Around 55 students from years four and five at the Leeds school spent a day learning about energy through npower’s interactive enviromental education programme, Climate Cops Academy.

The pupils were shown simple ways to save energy through activities and team challenges including generating electricity through body movement, using a thermal imaging camera to see the effects of insulation and identifying ways energy could be saved at home and in school.

Each year npower also gives their employees a chance to nominate their local primary school to be in with the chance of having a Climate Cops Academy. Ten schools are picked from across the country and employees have the chance to volunteer on the day.

Lesley Trory, Meterplus Analyst from npower who nominated the school because her son Samuel attends and who volunteered on the day, said: “It was great to see how the Climate Cops Academy explains how we can all do our bit to energy in interactive way for the children.

“Working at npower myself I am always trying to teach my son the importance of saving energy in a fun way and hopefully this will encourage Samuel to put what he has learnt into practice.”

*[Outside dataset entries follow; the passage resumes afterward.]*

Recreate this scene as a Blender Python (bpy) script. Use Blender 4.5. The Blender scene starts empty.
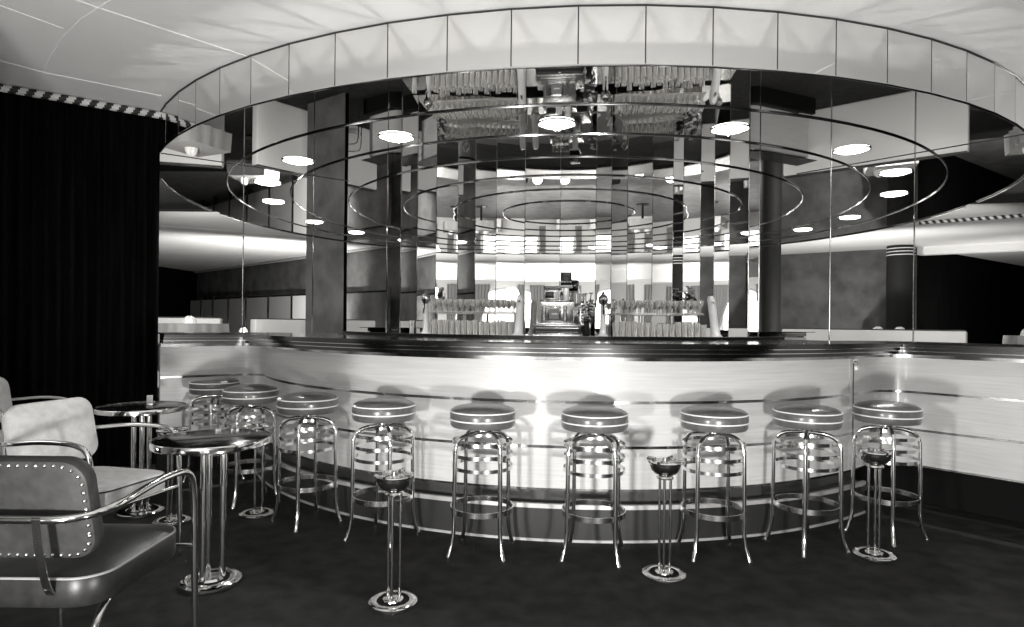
import bpy, bmesh, math, random
from mathutils import Vector, Matrix
random.seed(7)
PI = math.pi
C = bpy.context.scene.collection
S = bpy.context.scene

# ------------------------------------------------------------------ camera model
F = 620.0; HY = 323.0; EYE = 1.25; ROLL = math.radians(0.6)
def ray(px, py):
    a = px - 512; b = py - HY
    x = a*math.cos(ROLL) + b*math.sin(ROLL); d = b*math.cos(ROLL) - a*math.sin(ROLL)
    return x/F, -d/F
def at_z(px, py, z):
    x, s = ray(px, py); d = (z-EYE)/s
    return Vector((x*d, d, z))
def at_d(px, py, d):
    x, s = ray(px, py); return Vector((x*d, d, EYE+s*d))
cu, su = .9936, .113
def W(u, v, z=0): return Vector((cu*u+su*v, -su*u+cu*v, z))      # bar frame -> world
def U(p): return (cu*p.x-su*p.y, su*p.x+cu*p.y)

# ------------------------------------------------------------------ materials
WARM = (1.0, .996, .984)
def g(v): return (v*WARM[0], v*WARM[1], v*WARM[2], 1)
def mat(name, v, rough=.5, metal=0, emit=None, estr=0, spec=.5, coat=0):
    m = bpy.data.materials.new(name); m.use_nodes = True
    b = m.node_tree.nodes['Principled BSDF']
    b.inputs['Base Color'].default_value = g(v); b.inputs['Roughness'].default_value = rough
    b.inputs['Metallic'].default_value = metal
    b.inputs['Specular IOR Level'].default_value = spec
    b.inputs['Coat Weight'].default_value = coat; b.inputs['Coat Roughness'].default_value = .12
    if emit is not None:
        b.inputs['Emission Color'].default_value = g(emit); b.inputs['Emission Strength'].default_value = estr
    return m
def noise_mat(name, lo, hi, rough=.6, scale=(1,1,1), nscale=6, detail=5, bump=0, spec=.5, coat=0, coord='Object', contrast=(.35,.65)):
    m = mat(name, hi, rough, spec=spec, coat=coat); nt = m.node_tree; b = nt.nodes['Principled BSDF']
    tc = nt.nodes.new('ShaderNodeTexCoord'); mp = nt.nodes.new('ShaderNodeMapping'); mp.inputs['Scale'].default_value = scale
    n = nt.nodes.new('ShaderNodeTexNoise'); n.inputs['Scale'].default_value = nscale; n.inputs['Detail'].default_value = detail
    r = nt.nodes.new('ShaderNodeValToRGB'); r.color_ramp.elements[0].color = g(lo); r.color_ramp.elements[1].color = g(hi)
    r.color_ramp.elements[0].position = contrast[0]; r.color_ramp.elements[1].position = contrast[1]
    nt.links.new(tc.outputs[coord], mp.inputs[0]); nt.links.new(mp.outputs[0], n.inputs[0])
    nt.links.new(n.outputs[0], r.inputs[0]); nt.links.new(r.outputs[0], b.inputs['Base Color'])
    if bump:
        bp = nt.nodes.new('ShaderNodeBump'); bp.inputs['Strength'].default_value = bump; bp.inputs['Distance'].default_value = .01
        nt.links.new(n.outputs[0], bp.inputs['Height']); nt.links.new(bp.outputs[0], b.inputs['Normal'])
    return m
M = {}
M['chrome'] = mat('chrome', .80, .10, 1)
M['band'] = mat('polished metal band', .78, .16, 1)
M['strip'] = noise_mat('metal inlay strip', .10, .75, .2, (1,1,1), 3, 3); M['strip'].node_tree.nodes['Principled BSDF'].inputs['Metallic'].default_value = 1  # bright and dark patches in the metal colour stand in for broken reflections
M['mirror'] = mat('mirror glass', .86, .0, 1)
M['mirror_ceiling'] = mat('ceiling mirror glass', .80, .012, 1)
M['fascia'] = mat('fascia mirror', .90, .015, 1)
M['dark_joint'] = mat('dark joint', .05, .4)
M['wood'] = noise_mat('pale veneer', .50, .62, .38, (1.0,1.0,26), 3.0, 6, .012, coat=.15, contrast=(.25,.75))
M['counter'] = mat('black lacquer top', .012, .10, 0, coat=.6)
M['mould'] = mat('dark bronze moulding', .10, .2, 1)
M['kick'] = mat('dark kick plate', .022, .4)
M['mid_leather2'] = mat('dark tread', .05, .4)
M['black_flat'] = mat('black toe space', .006, .8, spec=.1)
M['nosing'] = mat('pale metal nosing', .75, .3, .6)
M['leather'] = noise_mat('grey leather', .085, .115, .30, (1,1,1), 30, 3, .02, coat=.3)
M['piping'] = mat('white piping', .85, .5)
M['floor'] = noise_mat('dark carpet', .010, .022, .85, (1,1,1), 9, 8, .2, spec=.15)
M['ceil'] = noise_mat('ceiling plaster', .74, .80, .8, (1,1,1), .8, 3)
M['seam'] = mat('ceiling seam line', .90, .6)
M['drape'] = noise_mat('black velvet drape', .0015, .004, .95, (1,1,.1), 14, 3, spec=.03)
M['dining_floor'] = noise_mat('grey floor', .10, .17, .5, (1,1,1), 3, 5)
M['pale_piping'] = mat('pale piping', .22, .5)
M['column'] = mat('dark column', .016, .65, spec=.15)
M['lining'] = noise_mat('grey drape lining', .06, .12, .8, (1,1,1), 2.2, 6)
M['ropew'] = mat('white cord', .6, .7); M['ropeb'] = mat('black cord', .015, .7)
M['lamp'] = mat('lamp lens', .9, .4, emit=1, estr=14)
M['black'] = mat('black enamel', .012, .25)
M['table_top'] = mat('black table top', .006, .10, spec=.35)
M['light_leather'] = noise_mat('cream leather', .42, .52, .42, (1,1,1), 22, 3, .03)
M['dark_leather'] = noise_mat('dark leather', .010, .018, .38, (1,1,1), 25, 3, .05, spec=.35)
M['mid_leather'] = noise_mat('dark grey leather back', .024, .036, .5, (1,1,1), 25, 3, .04, spec=.2)
M['cloth'] = mat('white cloth', .32, .8)
M['white'] = mat('white paint', .75, .5)
M['porcelain'] = mat('porcelain', .82, .2, coat=.5)
M['silver'] = noise_mat('engraved nickel', .35, .85, .22, (1,1,1), 60, 4); M['silver'].node_tree.nodes['Principled BSDF'].inputs['Metallic'].default_value = .9
M['darkwall'] = noise_mat('mottled dark wall', .045, .10, .7, (1,1,1), 2.2, 6)
M['booth'] = mat('grey booth panel', .26, .6); M['booth_light'] = mat('pale booth panel', .5, .6)
M['curtain'] = mat('window curtain', .30, .8)
M['glow'] = mat('daylit pane', .9, .5, emit=1, estr=3.2)
M['petal'] = mat('pale petals', .75, .6); M['leafm'] = noise_mat('dark leaves', .03, .09, .6, (1,1,1), 20, 3)
def glassmat():
    m = bpy.data.materials.new('clear glassware'); m.use_nodes = True; nt = m.node_tree; nt.nodes.clear()
    o = nt.nodes.new('ShaderNodeOutputMaterial'); t = nt.nodes.new('ShaderNodeBsdfTransparent'); t.inputs[0].default_value = g(.93)
    gl = nt.nodes.new('ShaderNodeBsdfGlossy'); gl.inputs['Roughness'].default_value = .06; gl.inputs[0].default_value = g(1)
    di = nt.nodes.new('ShaderNodeBsdfDiffuse'); di.inputs[0].default_value = g(1)
    lw = nt.nodes.new('ShaderNodeLayerWeight'); lw.inputs[0].default_value = .45
    a = nt.nodes.new('ShaderNodeMixShader'); a.inputs[0].default_value = .8
    b = nt.nodes.new('ShaderNodeMixShader')
    nt.links.new(gl.outputs[0], a.inputs[1]); nt.links.new(di.outputs[0], a.inputs[2])
    mr = nt.nodes.new('ShaderNodeMapRange'); mr.inputs['To Min'].default_value = .26; mr.inputs['To Max'].default_value = .95
    nt.links.new(lw.outputs['Facing'], mr.inputs['Value']); nt.links.new(mr.outputs[0], b.inputs[0]); nt.links.new(t.outputs[0], b.inputs[1]); nt.links.new(a.outputs[0], b.inputs[2])
    nt.links.new(b.outputs[0], o.inputs[0]); return m
M['glass'] = glassmat()

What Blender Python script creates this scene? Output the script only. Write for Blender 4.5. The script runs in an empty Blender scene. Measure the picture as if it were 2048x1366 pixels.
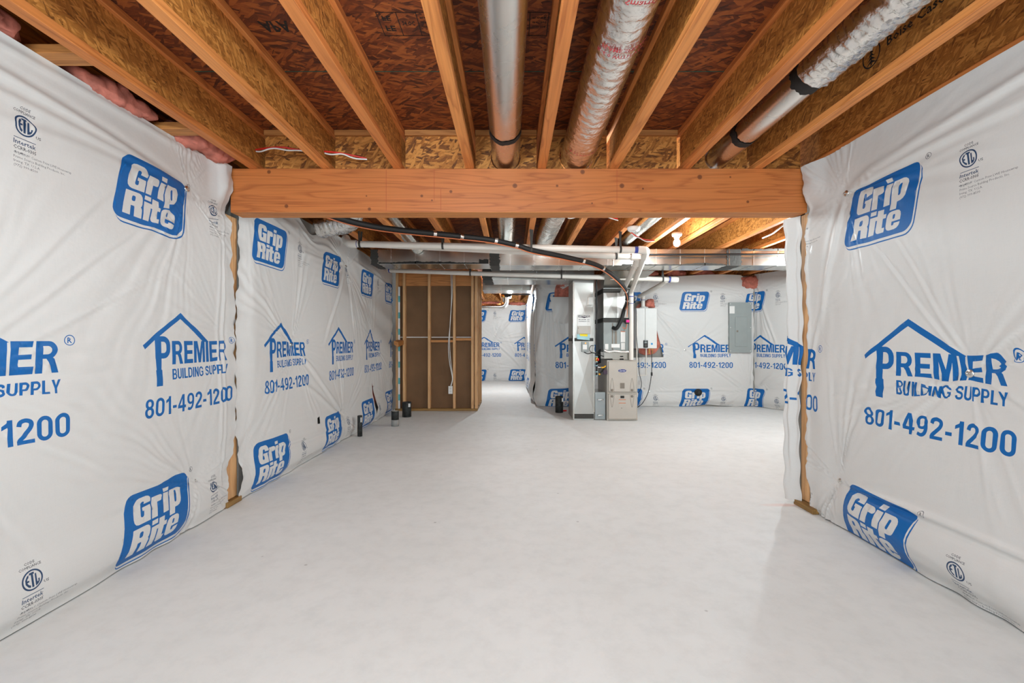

Rachel Reeves MP for Leeds West who attended the school’s Climate Cops Academy said: “The Climate Cops Academy is a fantastic project which is helping children in Leeds to learn more about the world they live in and the importance of the environment. It’s great to see so many nine and ten year olds who want to make the world a better place.”

Over 8,000 children took part in Climate Cops Academy days across the UK in 2013 and the programme has now reached over 60,000 students since it began in November 2007. The academy travels the country visiting schools to help them become greener and bring science and geography to life for their pupils.

Working with local councils, they provide schools with free energy audits and recommendations to help them to reduce their carbon footprint.